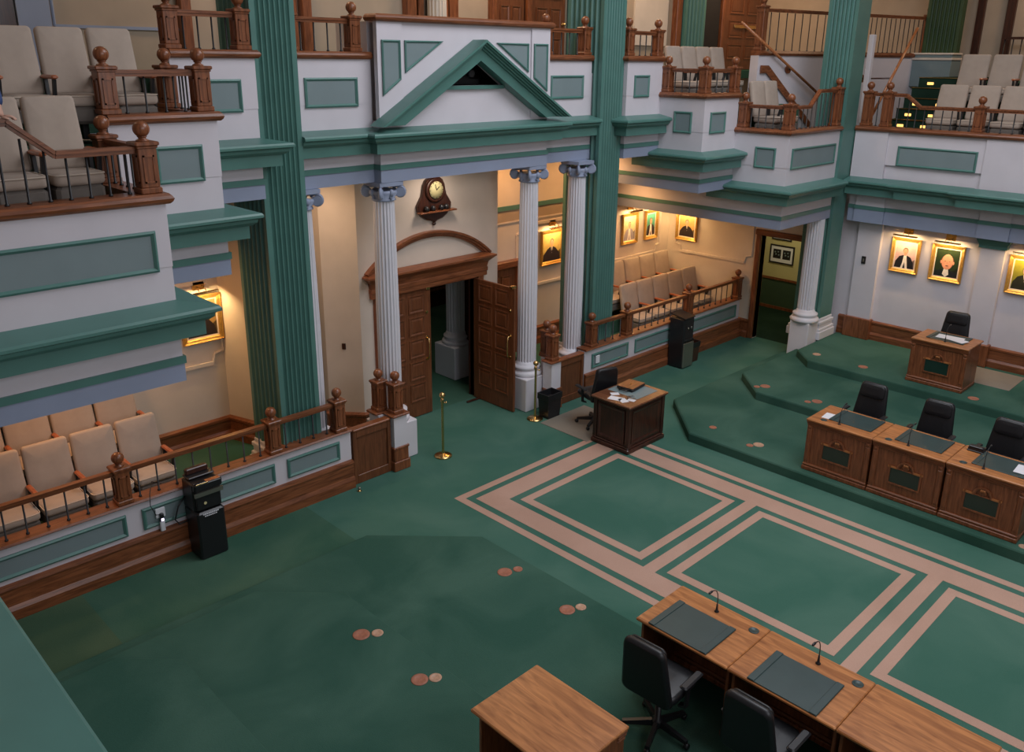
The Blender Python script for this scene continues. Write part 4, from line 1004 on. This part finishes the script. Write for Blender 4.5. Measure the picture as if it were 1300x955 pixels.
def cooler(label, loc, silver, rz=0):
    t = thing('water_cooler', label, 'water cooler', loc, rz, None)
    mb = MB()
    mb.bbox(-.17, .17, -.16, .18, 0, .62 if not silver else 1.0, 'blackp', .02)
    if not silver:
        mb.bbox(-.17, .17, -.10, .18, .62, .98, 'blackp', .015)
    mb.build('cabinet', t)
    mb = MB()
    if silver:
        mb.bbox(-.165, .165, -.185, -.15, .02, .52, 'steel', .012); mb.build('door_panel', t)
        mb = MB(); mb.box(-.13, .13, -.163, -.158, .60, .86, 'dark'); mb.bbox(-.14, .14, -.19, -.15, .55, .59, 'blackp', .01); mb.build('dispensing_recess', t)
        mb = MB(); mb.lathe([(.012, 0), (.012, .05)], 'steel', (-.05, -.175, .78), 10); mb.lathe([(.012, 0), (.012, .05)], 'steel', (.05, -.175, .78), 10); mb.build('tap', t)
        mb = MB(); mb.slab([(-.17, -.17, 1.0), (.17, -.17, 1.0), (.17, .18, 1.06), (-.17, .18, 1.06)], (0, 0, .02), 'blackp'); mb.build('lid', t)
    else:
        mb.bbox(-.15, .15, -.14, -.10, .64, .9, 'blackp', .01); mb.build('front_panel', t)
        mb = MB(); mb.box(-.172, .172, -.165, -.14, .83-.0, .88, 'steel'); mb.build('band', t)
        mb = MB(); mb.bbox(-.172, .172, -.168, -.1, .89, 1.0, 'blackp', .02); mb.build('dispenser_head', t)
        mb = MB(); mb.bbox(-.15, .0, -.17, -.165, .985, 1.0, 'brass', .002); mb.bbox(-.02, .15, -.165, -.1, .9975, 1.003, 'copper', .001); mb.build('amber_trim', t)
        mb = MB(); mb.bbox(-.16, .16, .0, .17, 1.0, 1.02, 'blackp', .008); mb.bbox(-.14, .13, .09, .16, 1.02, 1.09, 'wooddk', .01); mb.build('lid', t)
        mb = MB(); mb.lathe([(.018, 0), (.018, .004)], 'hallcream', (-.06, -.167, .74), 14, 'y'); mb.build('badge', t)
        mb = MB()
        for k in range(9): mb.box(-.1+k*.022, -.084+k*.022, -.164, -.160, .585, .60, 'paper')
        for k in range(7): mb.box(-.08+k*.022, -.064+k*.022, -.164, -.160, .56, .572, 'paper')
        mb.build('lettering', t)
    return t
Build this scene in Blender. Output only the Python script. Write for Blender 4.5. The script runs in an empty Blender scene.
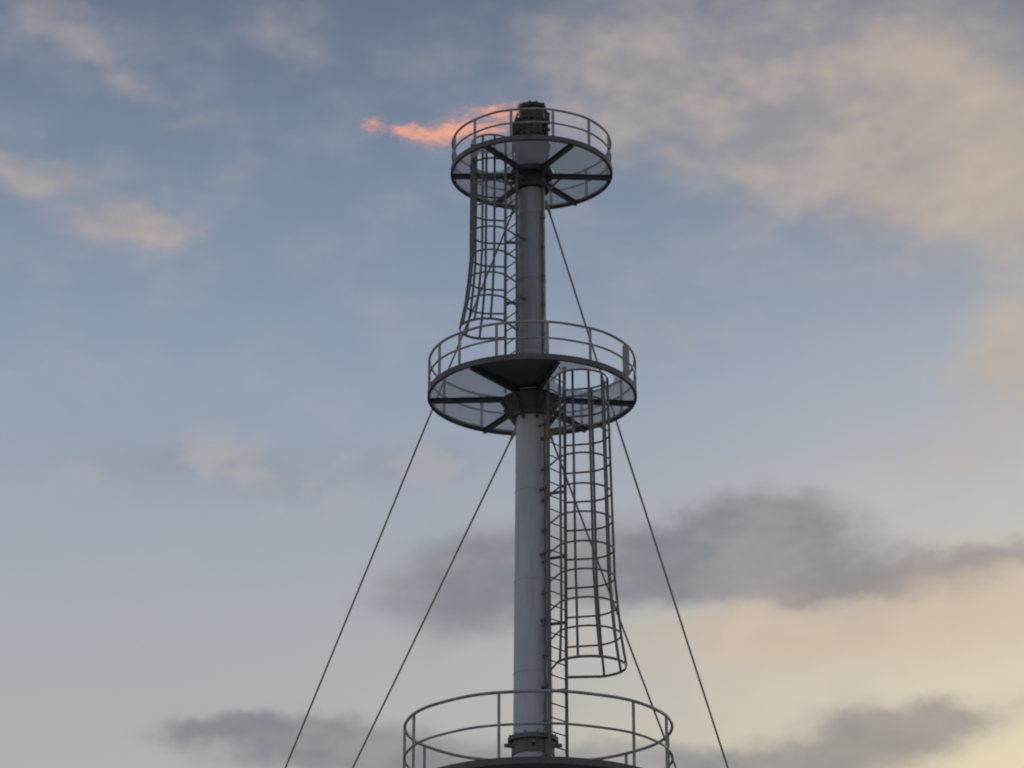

YOUR INSTRUCTIONS → Write out each entry exactly as given, but skip the pictures.

RESULT BELOW →
The Blender Python script for this scene continues. Write part 4, from line 1004 on. This part finishes the script. Write for Blender 4.5. Measure the picture as if it were 1300x955 pixels.
def cooler(label, loc, silver, rz=0):
    t = thing('water_cooler', label, 'water cooler', loc, rz, None)
    mb = MB()
    mb.bbox(-.17, .17, -.16, .18, 0, .62 if not silver else 1.0, 'blackp', .02)
    if not silver:
        mb.bbox(-.17, .17, -.10, .18, .62, .98, 'blackp', .015)
    mb.build('cabinet', t)
    mb = MB()
    if silver:
        mb.bbox(-.165, .165, -.185, -.15, .02, .52, 'steel', .012); mb.build('door_panel', t)
        mb = MB(); mb.box(-.13, .13, -.163, -.158, .60, .86, 'dark'); mb.bbox(-.14, .14, -.19, -.15, .55, .59, 'blackp', .01); mb.build('dispensing_recess', t)
        mb = MB(); mb.lathe([(.012, 0), (.012, .05)], 'steel', (-.05, -.175, .78), 10); mb.lathe([(.012, 0), (.012, .05)], 'steel', (.05, -.175, .78), 10); mb.build('tap', t)
        mb = MB(); mb.slab([(-.17, -.17, 1.0), (.17, -.17, 1.0), (.17, .18, 1.06), (-.17, .18, 1.06)], (0, 0, .02), 'blackp'); mb.build('lid', t)
    else:
        mb.bbox(-.15, .15, -.14, -.10, .64, .9, 'blackp', .01); mb.build('front_panel', t)
        mb = MB(); mb.box(-.172, .172, -.165, -.14, .83-.0, .88, 'steel'); mb.build('band', t)
        mb = MB(); mb.bbox(-.172, .172, -.168, -.1, .89, 1.0, 'blackp', .02); mb.build('dispenser_head', t)
        mb = MB(); mb.bbox(-.15, .0, -.17, -.165, .985, 1.0, 'brass', .002); mb.bbox(-.02, .15, -.165, -.1, .9975, 1.003, 'copper', .001); mb.build('amber_trim', t)
        mb = MB(); mb.bbox(-.16, .16, .0, .17, 1.0, 1.02, 'blackp', .008); mb.bbox(-.14, .13, .09, .16, 1.02, 1.09, 'wooddk', .01); mb.build('lid', t)
        mb = MB(); mb.lathe([(.018, 0), (.018, .004)], 'hallcream', (-.06, -.167, .74), 14, 'y'); mb.build('badge', t)
        mb = MB()
        for k in range(9): mb.box(-.1+k*.022, -.084+k*.022, -.164, -.160, .585, .60, 'paper')
        for k in range(7): mb.box(-.08+k*.022, -.064+k*.022, -.164, -.160, .56, .572, 'paper')
        mb.build('lettering', t)
    return t
Build this scene in Blender. Output only the Python script. Write for Blender 4.5. The script runs in an empty Blender scene.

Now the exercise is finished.